Theodora, une era à la limite du mysticisme. En quelques mois, la rappeuse du 93 aura pris le pouvoir sur l’époque, faisant infuser son univers unique dans toutes les strates artistiques, musique, mode, vidéo. Dernière pierre en date – outre les trois concerts au Zénith complets en 20 minutes –, la sortie la semaine dernière du clip du morceau « Fashion Designa ». Réalisé par Melchior Leroux, ce clip a immédiatement marqué les rétines et les esprits avec son esthétique léchée mêlant afrofuturisme, Jean-Paul Goude et… Monstres et Compagnie.
Histoire de décrypter ce clip amené à entrer dans la légende du genre (oui oui), on a interviewé son réalisateur pour un échange qui plaira autant aux fashionistas qu’aux lecteurs des Cahiers du Cinéma. C’est aussi ça, la force de la team Theodora.

Comment s’est faite la connexion avec Theodora ?
Melchior : Elle date de plusieurs années, de l’époque où elle venait de sortir « Le paradis se trouve dans le 93 ». Juste après, avec mon équipe, on avait fait le clip pour son morceau « Besoin d’aide ». Une super expérience puisqu’elle et son équipe avaient validé la première version. Forcément, ça m’avait donné envie de retravailler avec elle. Récemment, ils m’ont recontacté pour les Flammes pour faire les visuels de sa prestation, qu’ils voulaient très épurés. Le soir de la cérémonie, son manager Noé m’a demandé si j’étais d’accord pour faire le clip de « Fashion Designa » sur un timing très serré de quelques jours. A nouveau, ils m’ont laissé une vraie liberté.
Quelles étaient tes références pour ce clip ?
Grace Jones et Jean-Paul Goude. Ma mère m’a toujours montré beaucoup d’images de Goude, tant ses pubs que ses clips, qu’il voyait comme un terrain d’expérimentation. Il avait aussi la chance d’avoir Grace Jones comme compagne et muse. C’est un imaginaire qu’il fallait mêler à la seule indication de Theodora : l’afrofuturisme. Un thème suffisamment large sur le fond et la forme pour trouver plein de références et assez flou pour mettre ma patte.
Y a-t-il des références cachées dont tu peux nous parler ?
Sur celles que les gens ont captées, il y a Michel Ocelot. Ensuite, il y en a plusieurs que personne n’a vues que j’emprunte à des génériques. Je suis très fan de Saul Bass, qui, avec sa femme Elaine, a fait les premiers films d’Otto Preminger et disait que « le générique devait être l’extension d’un film ». Il a beaucoup travaillé sur l’expérimentation 2D sur pellicule, avec du papier découpé par exemple. A 1 minute 53, le plan des portes fait référence au générique de Monstres et Compagnie. L’autre ref cachée touche au générique d’OSS 117 n° 2, qui m’a permis d’utiliser la technique du split screen, ces images qui se scindent en plusieurs.
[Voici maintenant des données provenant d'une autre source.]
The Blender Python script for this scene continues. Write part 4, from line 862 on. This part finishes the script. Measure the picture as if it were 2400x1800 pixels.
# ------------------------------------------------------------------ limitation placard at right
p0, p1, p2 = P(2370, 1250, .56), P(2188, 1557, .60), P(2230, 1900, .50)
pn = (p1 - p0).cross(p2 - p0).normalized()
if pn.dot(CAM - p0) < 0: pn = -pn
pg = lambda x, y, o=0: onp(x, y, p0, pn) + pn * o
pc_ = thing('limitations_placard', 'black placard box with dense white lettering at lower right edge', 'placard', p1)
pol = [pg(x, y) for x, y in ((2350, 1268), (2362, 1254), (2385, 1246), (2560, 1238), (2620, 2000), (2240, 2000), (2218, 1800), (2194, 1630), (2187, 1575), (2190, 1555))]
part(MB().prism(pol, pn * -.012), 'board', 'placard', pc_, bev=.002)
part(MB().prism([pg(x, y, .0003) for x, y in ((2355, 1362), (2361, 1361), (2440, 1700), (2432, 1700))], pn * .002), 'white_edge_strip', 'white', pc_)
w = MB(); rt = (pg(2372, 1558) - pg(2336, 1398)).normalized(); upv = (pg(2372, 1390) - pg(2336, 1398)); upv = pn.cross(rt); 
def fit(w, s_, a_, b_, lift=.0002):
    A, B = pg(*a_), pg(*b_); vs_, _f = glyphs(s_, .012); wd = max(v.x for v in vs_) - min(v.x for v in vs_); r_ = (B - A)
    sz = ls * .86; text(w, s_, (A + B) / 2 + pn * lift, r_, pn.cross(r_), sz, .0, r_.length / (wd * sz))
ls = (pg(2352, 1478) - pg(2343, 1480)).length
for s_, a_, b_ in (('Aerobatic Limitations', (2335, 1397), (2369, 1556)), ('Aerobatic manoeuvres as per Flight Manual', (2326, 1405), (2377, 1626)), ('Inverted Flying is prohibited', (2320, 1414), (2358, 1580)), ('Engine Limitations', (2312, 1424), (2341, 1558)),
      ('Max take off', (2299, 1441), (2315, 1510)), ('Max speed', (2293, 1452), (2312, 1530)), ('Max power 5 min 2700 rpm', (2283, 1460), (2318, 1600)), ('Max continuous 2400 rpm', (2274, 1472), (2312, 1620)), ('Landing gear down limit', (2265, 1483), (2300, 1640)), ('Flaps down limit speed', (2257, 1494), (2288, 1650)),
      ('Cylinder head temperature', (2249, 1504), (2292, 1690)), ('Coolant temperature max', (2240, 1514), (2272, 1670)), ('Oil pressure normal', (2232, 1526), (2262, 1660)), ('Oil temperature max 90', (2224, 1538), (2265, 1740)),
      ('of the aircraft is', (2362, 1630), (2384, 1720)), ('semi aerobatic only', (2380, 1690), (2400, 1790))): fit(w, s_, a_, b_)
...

Comment a été conçu le clip ? Tous les tableaux étaient préparés ?
L’écriture s’est principalement faite en postproduction, sans story-board. Je fonctionne toujours de la même manière : j’aime pouvoir shooter le plus de matière sur fond vert, de plain-pied de préférence. Ensuite, j’essaye de créer des découpes en postprod. Le story-board enlève une pression mais ce qui était bien sur ce tournage, c’est qu’on ne contrôlait pas tout, comme ses tenues, avec parfois de une à trois heures pour chaque changement. Il y avait des refs qui donnaient le ton, mais je n’avais pas conscientisé tous les tableaux à l’avance.
C’est un clip hyper-contemporain avec un côté rétro. Comment as-tu obtenu cet effet ?
C’est quelque chose que je fais un peu machinalement. Je travaille pour une boîte d’effets spéciaux en parallèle, et ce que demandent les clients le plus souvent, c’est d’avoir un rendu plus organique, donc j’ai appris à reproduire ce grain un peu vintage. On a recréé un studio des années 1980 mais en postprod.

Le clip cartonne. Est-ce qu’on commence à parler de toi ?
J’ai rarement eu autant de retours pour un clip et vu autant d’engouement. J’ai pris 5 000 followers depuis la sortie et ça me dépasse un peu. J’ai eu bien plus que ce que je pouvais espérer et je dirais même que ça ouvre mon style à quelque chose de moins sombre. Mais ce qui me rend fou, c’est qu’il y a des gens qui en font des fan arts, et je trouve ça exceptionnel.